Il canto del cigno di Louis fu un long playing dedicato alle musiche di W.C. Handy, inciso nel 1954. La reazione di molti fu pressappoco questa: «Ma allora, quando vuole, quel furfante sa ancora suonare!». Però, negli anni successivi, non volle, o non poté più. Fu invece, sempre più, un personaggio del mondo dello spettacolo, un animale da palcoscenico, un irresistibile attore e un inimitabile cantante:
In Italia, Armstrong compì altre tournées, nel 1955 e nel 1959. Poi tornò tutto solo per partecipare a una edizione del festival della canzone di Sanremo. Non capì bene di cosa si trattasse, cantò una canzone – piuttosto brutta – in italiano, fu eliminato dopo la prima sera, lasciò che qualcuno si servisse di lui per fare un po’ di pubblicità: «Armstrong è un vecchio e caro amico mio: guardate questa foto, guardate come mi guarda sorridendo» (questa storia si era ripetuta tante volte anche in passato e lui faceva finta di non accorgersene), e poi ripartì. A «Musica Jazz» arrivarono lettere accorate: i suoi fans delusi ci inviavano delle lettere aperte a lui indirizzate, che cominciavano con un «Caro, vecchio Louis» e dicevano in sostanza «Non lo dovevi fare. Perché ci hai tradito?»
Intanto però la stella di Armstrong splendeva più viva che mai nel firmamento della musica leggera internazionale. Un suo dico, contenente una versione di Mack the Knife, aveva avuto un successone; di un altro, con Hello Dolly, si erano vendute chissà quante centinaia di migliaia di copie. Giungevano notizie dei suoi trionfi dai quattro angoli del mondo. Durante una sua tournée nei paesi dell’Europa Orientale si videro scene di entusiasmo indescrivibili. Nello stadio di Budapest si ammassarono ben 93.000 persone festanti.
Se il grosso pubblico lo adorava, parecchi suoi colleghi in America gli avevano voltato le spalle. Per gran parte degli anni Sessanta divampò, negli Stati Uniti, la rivolta dei diseredati nei ghetti, ma lui non mostrò mai di voler scendere in trincea con loro: quando gli si parlava combattuta dai suoi fratelli di razza per la conquista dei diritti civili diventava evasivo: E’ uno «Zio Tom», ripetevano i negri d’America. Chi lo diceva si era dimenticato di quando, al tempo dei fattacci di Little Rock, Louis si era indignato al punto di rilasciare un’esplosiva intervista nel corso della quale mandò all’inferno nientemeno che il governo degli Stati Uniti, e mandò all’aria la tournée nell’Unione Sovietica che il Dipartimento di Stato stava preparando per lui.
Intorno al 1967, Jack Higgins, un impresario inglese allora attivissimo, mi scrisse per chiedermi se mi interessasse Armstrong per un breve giro di concerti in Italia.
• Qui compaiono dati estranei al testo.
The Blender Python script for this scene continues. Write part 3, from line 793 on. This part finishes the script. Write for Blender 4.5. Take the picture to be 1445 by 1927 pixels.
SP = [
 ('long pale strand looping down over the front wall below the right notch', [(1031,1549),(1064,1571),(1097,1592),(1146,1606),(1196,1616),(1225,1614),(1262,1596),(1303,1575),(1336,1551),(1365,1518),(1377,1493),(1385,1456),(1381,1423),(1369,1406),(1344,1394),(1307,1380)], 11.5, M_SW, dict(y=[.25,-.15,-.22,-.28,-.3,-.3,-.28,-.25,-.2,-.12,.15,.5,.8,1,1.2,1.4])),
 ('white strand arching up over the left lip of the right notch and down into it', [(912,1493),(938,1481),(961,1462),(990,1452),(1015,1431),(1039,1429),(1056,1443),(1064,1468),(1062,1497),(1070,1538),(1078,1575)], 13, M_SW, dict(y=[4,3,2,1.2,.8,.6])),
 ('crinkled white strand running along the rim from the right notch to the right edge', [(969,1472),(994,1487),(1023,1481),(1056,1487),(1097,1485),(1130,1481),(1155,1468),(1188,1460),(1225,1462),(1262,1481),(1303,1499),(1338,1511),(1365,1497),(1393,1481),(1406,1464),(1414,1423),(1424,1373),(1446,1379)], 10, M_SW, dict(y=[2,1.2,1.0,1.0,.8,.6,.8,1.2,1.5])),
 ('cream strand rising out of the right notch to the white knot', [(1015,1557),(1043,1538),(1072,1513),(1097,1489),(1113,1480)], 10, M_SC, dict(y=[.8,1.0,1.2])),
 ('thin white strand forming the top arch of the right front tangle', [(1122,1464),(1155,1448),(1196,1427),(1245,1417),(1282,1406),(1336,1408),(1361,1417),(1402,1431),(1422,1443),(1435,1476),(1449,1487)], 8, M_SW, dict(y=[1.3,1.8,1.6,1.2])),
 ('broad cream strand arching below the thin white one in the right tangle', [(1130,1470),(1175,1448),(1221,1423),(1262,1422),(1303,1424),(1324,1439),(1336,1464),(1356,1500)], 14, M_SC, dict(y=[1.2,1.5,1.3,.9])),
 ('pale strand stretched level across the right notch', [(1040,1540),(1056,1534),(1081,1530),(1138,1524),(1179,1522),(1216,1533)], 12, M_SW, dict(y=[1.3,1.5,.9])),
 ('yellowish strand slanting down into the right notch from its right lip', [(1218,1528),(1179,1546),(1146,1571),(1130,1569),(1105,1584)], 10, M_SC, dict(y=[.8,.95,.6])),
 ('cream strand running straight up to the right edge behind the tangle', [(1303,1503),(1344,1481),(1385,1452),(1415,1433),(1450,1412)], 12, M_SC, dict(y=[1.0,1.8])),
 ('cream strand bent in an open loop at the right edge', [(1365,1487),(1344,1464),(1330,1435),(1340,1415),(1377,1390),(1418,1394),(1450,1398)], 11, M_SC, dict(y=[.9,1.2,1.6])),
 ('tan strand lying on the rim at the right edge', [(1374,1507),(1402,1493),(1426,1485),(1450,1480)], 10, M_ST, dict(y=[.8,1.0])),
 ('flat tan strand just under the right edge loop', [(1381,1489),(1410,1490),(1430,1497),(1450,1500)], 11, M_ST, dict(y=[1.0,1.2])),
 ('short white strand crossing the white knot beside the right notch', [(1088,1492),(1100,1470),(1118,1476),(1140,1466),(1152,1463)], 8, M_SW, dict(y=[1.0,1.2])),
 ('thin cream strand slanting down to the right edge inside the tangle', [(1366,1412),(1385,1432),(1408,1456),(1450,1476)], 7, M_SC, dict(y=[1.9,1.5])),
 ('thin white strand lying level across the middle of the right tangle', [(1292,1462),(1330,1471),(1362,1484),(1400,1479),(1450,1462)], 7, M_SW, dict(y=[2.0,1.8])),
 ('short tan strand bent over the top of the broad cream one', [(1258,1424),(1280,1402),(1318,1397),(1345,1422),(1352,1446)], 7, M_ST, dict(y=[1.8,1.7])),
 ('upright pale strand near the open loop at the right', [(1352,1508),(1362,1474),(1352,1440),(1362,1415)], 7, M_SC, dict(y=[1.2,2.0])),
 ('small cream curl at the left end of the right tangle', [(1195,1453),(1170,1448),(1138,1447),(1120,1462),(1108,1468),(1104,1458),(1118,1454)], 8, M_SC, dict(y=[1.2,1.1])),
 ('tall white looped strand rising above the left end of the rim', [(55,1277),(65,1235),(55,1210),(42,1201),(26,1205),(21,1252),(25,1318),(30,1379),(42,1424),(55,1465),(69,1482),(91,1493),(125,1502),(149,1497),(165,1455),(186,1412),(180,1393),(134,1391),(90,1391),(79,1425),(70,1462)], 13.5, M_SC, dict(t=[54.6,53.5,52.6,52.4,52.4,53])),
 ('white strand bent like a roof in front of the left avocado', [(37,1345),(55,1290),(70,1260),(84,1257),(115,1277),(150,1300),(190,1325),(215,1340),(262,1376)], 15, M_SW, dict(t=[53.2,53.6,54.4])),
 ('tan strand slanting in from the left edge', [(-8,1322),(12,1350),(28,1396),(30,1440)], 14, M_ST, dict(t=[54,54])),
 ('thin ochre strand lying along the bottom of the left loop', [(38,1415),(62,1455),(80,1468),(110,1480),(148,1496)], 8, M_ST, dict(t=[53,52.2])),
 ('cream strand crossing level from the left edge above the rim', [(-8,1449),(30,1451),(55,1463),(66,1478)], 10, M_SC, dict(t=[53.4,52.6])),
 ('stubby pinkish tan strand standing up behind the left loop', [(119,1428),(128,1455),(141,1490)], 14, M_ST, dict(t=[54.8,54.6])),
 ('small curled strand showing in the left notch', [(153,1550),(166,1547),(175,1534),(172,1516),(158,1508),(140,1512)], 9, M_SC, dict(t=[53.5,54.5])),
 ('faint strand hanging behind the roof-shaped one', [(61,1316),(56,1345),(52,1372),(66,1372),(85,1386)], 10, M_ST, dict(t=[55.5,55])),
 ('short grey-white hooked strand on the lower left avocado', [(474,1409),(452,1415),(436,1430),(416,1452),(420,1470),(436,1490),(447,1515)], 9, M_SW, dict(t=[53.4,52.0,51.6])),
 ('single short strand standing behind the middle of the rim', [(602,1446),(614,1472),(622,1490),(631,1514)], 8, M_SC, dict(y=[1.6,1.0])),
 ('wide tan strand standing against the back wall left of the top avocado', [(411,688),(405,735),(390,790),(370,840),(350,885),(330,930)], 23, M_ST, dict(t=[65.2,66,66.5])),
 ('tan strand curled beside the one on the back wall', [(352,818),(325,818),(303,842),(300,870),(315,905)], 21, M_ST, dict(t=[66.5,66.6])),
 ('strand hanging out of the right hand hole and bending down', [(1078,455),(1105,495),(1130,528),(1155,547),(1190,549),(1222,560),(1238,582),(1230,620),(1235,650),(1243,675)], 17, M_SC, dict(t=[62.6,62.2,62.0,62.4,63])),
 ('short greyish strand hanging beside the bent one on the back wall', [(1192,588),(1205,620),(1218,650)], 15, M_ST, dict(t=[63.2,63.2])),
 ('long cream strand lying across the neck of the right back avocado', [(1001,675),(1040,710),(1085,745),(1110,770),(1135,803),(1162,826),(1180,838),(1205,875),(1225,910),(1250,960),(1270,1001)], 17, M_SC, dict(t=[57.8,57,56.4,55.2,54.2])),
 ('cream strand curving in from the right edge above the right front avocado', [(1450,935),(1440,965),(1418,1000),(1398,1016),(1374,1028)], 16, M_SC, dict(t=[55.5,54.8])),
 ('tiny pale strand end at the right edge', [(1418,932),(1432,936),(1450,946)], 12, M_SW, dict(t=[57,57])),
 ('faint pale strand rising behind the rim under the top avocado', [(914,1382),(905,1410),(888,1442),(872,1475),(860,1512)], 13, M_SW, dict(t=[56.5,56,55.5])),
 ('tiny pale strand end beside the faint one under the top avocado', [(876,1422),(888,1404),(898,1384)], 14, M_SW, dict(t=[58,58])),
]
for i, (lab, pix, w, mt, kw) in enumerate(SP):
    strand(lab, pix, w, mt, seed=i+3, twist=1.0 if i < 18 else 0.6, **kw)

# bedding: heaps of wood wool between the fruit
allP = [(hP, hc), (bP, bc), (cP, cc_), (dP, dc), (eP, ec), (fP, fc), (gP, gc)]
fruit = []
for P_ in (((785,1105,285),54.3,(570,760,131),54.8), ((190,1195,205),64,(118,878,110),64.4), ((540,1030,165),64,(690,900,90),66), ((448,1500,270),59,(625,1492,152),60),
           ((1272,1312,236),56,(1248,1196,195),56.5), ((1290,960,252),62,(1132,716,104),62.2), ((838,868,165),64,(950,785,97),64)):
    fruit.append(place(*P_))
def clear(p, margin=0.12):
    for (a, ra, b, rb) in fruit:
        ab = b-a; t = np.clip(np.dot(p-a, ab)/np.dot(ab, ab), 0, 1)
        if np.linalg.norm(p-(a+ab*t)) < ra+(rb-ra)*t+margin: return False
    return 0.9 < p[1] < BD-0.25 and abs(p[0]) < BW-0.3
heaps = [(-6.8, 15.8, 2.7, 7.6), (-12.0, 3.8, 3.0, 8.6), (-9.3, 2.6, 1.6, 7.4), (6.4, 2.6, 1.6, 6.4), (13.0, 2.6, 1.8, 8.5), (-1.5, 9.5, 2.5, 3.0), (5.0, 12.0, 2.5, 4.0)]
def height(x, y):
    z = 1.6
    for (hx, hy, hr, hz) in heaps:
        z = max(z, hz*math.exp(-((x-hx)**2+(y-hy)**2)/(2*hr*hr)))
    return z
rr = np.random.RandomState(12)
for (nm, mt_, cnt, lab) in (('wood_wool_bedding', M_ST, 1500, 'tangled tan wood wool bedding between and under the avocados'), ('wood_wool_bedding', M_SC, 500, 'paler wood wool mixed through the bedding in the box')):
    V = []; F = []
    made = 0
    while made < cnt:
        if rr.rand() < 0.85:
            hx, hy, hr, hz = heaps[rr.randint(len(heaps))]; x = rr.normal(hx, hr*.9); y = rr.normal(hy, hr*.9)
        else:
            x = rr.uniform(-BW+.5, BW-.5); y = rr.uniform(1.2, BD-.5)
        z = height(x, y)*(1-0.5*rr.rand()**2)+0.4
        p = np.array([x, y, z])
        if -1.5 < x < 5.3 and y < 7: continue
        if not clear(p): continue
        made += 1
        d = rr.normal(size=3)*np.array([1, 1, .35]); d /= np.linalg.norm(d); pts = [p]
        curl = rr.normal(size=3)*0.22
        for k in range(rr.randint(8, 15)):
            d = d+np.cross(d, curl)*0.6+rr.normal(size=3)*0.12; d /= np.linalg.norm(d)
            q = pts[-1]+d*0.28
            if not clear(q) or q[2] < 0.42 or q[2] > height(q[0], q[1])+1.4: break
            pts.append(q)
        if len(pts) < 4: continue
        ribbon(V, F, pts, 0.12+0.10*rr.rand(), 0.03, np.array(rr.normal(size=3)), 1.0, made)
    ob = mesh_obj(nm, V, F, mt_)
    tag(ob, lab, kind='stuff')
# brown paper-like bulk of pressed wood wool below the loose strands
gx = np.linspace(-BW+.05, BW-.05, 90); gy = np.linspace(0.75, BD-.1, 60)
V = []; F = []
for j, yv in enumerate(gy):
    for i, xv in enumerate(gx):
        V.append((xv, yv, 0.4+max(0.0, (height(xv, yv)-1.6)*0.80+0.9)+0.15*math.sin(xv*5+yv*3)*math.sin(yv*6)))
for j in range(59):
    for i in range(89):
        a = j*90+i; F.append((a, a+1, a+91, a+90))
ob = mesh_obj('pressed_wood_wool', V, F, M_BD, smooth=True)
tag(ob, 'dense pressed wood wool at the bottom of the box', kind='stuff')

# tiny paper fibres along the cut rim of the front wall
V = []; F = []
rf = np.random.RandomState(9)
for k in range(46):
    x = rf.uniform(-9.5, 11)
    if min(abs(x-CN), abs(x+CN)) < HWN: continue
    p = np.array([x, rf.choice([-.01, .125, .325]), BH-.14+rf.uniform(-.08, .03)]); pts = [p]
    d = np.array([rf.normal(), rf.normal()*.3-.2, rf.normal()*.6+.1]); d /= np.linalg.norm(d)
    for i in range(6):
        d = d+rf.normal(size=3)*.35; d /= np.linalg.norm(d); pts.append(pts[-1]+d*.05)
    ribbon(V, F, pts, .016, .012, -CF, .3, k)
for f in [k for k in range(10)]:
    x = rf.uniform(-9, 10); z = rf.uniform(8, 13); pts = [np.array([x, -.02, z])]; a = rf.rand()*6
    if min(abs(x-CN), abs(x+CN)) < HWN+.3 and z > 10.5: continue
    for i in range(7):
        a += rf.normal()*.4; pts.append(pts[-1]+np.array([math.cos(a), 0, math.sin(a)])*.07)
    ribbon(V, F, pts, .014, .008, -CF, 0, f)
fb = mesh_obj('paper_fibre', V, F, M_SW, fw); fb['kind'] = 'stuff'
Gli risposi di no: la sua musica attuale vale molto meno di quello che costa, scrissi. debbo pensare che anche altri abbiano dato delle risposte analoghe perché quella progettata tournée di Armstrong non fu effettuata.
Ma devo confessare che quando appresi la notizia della sua morte provai rimorso per quella risposta.